Government will not own broadband network when built

Government is paying bulk of cost while ceding ownership to private entity

The total cost of the National Broadband Plan (NBP), including private investment, is now expected to exceed €5 billion.

Despite paying the bulk of the cost – €3 billion – the Government will not own the network once it is built. Typically in public-private partnerships, the asset reverts to the State after the contract runs out.

“When taking the overall cost of this into account before revenues, the estimated total project cost is estimated to be circa €5 billion, exclusive of VAT, over the first 25 years,” a spokesman from the Department of Communications confirmed to The Irish Times yesterday.

The €5 billion figure implies the preferred bidder – the consortium led by US businessman David McCourt – is investing €2 billion in the project.

In an interview last year, Mr McCourt said his consortium was planning to invest only €1.1 billion – €600 million of which would be bank debt. However, that was before his final-stage negotiations with Government.

The plan, first announced as far back as 2012, has been beset by delays and setbacks and largely shunned by the industry here.

Telecoms firms Eir and Siro had been favourites to win the State contract but resigned from the bidding process, citing difficulties with the tender and the overall viability of the project.

On Tuesday, the Cabinet approved the plan and the McCourt consortium as preferred bidder despite concerns about the cost and likely take-up of the scheme from several quarters including its own officials.

In one letter, Department of Public Expenditure officials, including Secretary General Robert Watt, warned the Cabinet a number of projects could be delayed as a result of extra capital money being spent on broadband.

These included more than 2,000 social housing units, 18 primary schools and up to 10 primary healthcare centres.

“Government has made a decision regarding the NBP procurement and it has now been determined that the maximum possible cost to the State will be €3 billion to build, operate and maintain the network over 25 years,” the spokesman said.

“This includes €545 million for conditional and contingent subsidy and includes €354 million in VAT, which will be paid to the Revenue Commissioners as subsidy is spent,” he said.

Remote areas

The Government’s NBP plan involves the laying of up to 140,000km of fibre-optic cable through remote and, in some cases, difficult terrain.

More than 80 per cent of the 540,000 homes and businesses covered by the plan are located outside villages, a legacy of Ireland’s loose planning laws.

The €5 billion figure suggests the average cost of connecting each of the premises will be up to €10,000 – 10 times the cost of connecting homes in towns and cities.

The Government’s €3 billion subsidy will be released to the operator in three ways: for homes passed by the network; for homes directly connected to the network; and, finally, to buttress income generated by the network.

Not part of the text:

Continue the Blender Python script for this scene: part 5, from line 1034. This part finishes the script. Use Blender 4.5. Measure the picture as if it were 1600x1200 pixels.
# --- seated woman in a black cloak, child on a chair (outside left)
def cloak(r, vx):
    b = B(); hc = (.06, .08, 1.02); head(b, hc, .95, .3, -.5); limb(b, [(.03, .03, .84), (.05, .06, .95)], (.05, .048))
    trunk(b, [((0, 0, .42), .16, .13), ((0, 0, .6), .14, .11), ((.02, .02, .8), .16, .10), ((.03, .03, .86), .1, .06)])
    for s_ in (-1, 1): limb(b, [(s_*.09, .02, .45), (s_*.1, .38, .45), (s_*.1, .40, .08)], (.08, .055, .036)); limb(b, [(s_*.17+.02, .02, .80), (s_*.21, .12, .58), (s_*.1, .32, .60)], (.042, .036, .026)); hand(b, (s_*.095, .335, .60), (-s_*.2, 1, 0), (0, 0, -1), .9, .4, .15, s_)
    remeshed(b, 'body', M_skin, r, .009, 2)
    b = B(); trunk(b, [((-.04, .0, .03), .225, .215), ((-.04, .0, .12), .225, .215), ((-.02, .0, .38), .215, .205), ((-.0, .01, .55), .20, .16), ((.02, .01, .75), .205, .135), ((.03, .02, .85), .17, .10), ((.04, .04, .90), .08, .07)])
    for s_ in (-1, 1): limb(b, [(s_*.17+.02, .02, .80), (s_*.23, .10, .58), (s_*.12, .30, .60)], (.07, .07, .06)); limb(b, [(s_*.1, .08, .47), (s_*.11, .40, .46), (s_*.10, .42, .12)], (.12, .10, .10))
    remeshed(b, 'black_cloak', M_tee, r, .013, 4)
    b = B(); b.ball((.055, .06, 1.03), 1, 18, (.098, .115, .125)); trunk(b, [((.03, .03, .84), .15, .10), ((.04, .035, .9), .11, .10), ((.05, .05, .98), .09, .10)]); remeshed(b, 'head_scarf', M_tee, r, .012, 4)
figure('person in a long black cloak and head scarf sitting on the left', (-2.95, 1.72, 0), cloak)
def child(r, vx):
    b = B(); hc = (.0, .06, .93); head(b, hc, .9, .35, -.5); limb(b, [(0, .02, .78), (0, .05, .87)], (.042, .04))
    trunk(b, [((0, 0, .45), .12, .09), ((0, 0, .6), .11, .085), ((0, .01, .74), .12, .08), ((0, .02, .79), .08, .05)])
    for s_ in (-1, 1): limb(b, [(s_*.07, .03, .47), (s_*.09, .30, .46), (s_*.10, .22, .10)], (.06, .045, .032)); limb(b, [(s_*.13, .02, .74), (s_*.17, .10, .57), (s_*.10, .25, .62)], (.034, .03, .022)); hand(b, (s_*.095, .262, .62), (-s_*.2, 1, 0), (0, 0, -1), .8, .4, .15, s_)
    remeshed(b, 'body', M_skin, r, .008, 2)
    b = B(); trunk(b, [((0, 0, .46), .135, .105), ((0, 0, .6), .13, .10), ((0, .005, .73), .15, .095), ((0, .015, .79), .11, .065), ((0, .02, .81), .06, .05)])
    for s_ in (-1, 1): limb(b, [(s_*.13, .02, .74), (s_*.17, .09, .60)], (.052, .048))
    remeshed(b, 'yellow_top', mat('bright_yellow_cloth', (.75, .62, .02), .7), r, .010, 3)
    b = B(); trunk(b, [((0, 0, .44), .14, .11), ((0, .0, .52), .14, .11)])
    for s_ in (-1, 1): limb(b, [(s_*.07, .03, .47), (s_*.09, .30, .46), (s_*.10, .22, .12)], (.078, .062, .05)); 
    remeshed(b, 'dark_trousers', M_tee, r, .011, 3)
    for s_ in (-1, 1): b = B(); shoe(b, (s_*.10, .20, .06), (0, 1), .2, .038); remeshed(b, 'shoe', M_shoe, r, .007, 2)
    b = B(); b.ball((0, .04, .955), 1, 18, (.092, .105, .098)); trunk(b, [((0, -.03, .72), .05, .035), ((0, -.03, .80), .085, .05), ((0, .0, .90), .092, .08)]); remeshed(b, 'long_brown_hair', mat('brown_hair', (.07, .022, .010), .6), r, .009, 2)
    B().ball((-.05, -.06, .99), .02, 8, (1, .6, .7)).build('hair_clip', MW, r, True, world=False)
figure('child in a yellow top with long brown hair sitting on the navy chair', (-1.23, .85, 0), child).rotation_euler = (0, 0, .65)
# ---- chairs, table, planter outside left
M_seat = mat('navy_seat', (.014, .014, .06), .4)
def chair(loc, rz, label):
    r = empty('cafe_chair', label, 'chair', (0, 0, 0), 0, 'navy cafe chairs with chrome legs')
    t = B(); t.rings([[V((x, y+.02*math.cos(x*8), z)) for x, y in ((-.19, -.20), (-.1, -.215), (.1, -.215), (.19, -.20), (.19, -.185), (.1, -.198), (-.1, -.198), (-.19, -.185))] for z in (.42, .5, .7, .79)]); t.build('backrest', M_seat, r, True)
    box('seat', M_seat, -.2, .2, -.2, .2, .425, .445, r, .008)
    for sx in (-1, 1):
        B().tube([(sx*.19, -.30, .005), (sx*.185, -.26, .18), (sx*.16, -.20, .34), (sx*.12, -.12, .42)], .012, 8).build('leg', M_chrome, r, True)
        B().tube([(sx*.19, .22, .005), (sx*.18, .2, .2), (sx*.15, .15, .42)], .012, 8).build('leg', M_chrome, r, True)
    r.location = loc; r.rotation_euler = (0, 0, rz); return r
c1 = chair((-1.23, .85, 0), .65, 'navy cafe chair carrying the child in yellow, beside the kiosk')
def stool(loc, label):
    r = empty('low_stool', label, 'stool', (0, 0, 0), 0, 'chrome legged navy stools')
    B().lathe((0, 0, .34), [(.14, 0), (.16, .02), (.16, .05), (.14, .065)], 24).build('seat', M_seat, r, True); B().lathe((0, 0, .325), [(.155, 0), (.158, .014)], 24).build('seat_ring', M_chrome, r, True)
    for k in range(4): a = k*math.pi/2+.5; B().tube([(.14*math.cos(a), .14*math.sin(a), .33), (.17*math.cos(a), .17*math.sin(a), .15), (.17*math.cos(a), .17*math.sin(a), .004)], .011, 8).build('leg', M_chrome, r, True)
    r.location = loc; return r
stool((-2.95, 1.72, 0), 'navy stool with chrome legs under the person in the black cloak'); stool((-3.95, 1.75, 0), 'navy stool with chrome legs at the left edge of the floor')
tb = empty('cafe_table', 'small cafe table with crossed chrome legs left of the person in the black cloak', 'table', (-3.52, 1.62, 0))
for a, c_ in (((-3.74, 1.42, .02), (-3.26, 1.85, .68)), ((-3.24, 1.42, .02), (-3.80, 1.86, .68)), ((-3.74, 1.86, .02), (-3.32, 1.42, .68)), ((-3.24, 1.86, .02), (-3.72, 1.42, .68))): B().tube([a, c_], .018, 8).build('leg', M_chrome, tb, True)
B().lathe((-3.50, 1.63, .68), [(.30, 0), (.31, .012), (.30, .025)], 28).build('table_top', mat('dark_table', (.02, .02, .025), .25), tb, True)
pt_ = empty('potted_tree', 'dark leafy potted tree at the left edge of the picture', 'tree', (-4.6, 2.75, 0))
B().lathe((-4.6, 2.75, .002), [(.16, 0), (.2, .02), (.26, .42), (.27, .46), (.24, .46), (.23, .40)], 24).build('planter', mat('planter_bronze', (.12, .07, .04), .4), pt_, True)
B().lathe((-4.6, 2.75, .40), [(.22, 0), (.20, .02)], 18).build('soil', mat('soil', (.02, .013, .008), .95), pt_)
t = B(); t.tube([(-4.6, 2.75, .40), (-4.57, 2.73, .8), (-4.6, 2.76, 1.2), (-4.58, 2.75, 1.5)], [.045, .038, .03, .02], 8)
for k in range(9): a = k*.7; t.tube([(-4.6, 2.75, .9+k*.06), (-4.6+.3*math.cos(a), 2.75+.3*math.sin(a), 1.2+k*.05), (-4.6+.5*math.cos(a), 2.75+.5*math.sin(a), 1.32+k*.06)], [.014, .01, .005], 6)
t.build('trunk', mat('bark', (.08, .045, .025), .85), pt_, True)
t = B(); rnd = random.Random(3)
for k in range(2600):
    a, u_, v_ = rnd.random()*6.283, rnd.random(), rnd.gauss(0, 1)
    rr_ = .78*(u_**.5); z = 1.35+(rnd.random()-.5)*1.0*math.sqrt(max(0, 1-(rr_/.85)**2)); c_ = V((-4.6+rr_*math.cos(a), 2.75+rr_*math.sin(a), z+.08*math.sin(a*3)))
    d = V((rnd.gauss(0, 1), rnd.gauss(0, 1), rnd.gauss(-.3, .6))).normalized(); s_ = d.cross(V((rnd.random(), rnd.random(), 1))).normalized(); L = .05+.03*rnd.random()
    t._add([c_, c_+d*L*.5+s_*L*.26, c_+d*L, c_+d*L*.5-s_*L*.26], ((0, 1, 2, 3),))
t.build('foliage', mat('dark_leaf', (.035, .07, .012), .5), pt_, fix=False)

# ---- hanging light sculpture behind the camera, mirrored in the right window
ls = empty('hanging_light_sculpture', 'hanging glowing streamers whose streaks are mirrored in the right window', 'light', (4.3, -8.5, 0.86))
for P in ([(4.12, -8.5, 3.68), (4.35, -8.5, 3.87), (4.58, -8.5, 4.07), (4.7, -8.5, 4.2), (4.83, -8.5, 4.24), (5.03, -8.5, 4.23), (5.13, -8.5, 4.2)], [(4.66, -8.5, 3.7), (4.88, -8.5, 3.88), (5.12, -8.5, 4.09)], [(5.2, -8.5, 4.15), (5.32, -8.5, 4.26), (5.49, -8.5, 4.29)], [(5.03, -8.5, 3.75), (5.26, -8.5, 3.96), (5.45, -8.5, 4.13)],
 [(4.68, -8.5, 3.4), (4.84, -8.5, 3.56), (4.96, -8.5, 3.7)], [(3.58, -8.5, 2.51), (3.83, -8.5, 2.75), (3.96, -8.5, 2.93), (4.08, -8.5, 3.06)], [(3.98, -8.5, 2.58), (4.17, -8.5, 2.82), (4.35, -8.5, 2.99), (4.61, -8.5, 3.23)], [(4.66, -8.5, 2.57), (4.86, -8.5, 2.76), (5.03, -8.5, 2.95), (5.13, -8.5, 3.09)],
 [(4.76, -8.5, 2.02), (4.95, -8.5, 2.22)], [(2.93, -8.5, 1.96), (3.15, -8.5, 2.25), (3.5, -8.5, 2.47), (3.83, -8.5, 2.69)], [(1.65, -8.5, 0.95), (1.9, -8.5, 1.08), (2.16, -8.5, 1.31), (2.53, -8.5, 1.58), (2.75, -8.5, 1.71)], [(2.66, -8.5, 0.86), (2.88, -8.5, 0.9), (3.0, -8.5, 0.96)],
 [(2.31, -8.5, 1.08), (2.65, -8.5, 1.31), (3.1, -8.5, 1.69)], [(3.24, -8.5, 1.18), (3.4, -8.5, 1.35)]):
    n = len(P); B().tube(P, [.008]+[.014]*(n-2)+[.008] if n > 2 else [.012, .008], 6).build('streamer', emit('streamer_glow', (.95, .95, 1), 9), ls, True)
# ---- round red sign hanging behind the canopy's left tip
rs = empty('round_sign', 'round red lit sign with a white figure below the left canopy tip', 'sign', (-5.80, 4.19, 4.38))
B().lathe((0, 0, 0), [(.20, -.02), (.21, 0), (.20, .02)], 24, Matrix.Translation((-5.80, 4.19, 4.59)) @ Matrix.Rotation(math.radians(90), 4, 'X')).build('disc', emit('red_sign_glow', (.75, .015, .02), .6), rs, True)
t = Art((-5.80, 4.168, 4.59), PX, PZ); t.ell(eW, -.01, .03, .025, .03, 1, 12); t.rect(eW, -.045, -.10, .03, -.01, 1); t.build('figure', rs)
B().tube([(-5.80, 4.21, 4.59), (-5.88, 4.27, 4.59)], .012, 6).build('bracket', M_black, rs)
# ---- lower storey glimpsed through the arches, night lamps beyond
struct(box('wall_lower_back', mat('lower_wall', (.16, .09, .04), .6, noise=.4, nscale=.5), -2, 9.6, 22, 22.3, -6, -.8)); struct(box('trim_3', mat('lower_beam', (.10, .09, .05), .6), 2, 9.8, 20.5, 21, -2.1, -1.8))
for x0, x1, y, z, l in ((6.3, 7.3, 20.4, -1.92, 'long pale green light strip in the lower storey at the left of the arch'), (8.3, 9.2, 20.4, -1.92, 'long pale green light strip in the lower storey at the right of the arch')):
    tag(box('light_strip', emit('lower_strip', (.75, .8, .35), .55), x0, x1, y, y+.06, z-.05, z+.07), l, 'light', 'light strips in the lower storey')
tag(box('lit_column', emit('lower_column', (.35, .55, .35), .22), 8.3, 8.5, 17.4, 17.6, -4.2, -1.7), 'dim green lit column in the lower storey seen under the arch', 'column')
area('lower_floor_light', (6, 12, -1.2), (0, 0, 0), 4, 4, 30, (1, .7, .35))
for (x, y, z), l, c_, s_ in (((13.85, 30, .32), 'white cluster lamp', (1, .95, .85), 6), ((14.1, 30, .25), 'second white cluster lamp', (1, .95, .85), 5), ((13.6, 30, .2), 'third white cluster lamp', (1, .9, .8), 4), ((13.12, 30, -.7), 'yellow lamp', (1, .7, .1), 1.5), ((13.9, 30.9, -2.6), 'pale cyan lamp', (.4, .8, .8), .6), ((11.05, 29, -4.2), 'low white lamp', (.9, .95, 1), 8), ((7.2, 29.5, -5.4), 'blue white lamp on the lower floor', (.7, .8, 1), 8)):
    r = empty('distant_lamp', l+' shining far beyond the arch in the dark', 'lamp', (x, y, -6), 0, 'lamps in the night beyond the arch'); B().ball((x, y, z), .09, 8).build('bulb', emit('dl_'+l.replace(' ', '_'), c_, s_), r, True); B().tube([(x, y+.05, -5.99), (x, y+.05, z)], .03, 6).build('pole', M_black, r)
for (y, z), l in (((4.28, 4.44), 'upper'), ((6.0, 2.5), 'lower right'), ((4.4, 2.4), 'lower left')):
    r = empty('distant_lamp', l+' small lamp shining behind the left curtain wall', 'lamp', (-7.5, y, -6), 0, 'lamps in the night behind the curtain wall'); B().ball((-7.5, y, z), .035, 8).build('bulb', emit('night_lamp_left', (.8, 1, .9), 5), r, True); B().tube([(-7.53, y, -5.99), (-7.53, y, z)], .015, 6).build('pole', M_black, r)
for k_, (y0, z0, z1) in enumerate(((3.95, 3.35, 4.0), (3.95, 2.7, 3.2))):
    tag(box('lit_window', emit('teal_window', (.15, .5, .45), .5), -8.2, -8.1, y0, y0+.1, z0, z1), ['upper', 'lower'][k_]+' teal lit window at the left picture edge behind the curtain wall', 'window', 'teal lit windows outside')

However, the Government’s contract includes a number of “clawback clauses” should the cost of the rollout come down in price or the project prove more profitable.

While the McCourt consortium was being unveiled as preferred bidder, the contract has not yet been signed and this is not expected to happen until later this year.

The first homes earmarked for the service under the plan are not expected to be connected until the beginning of next year while the last ones may have to wait until 2026.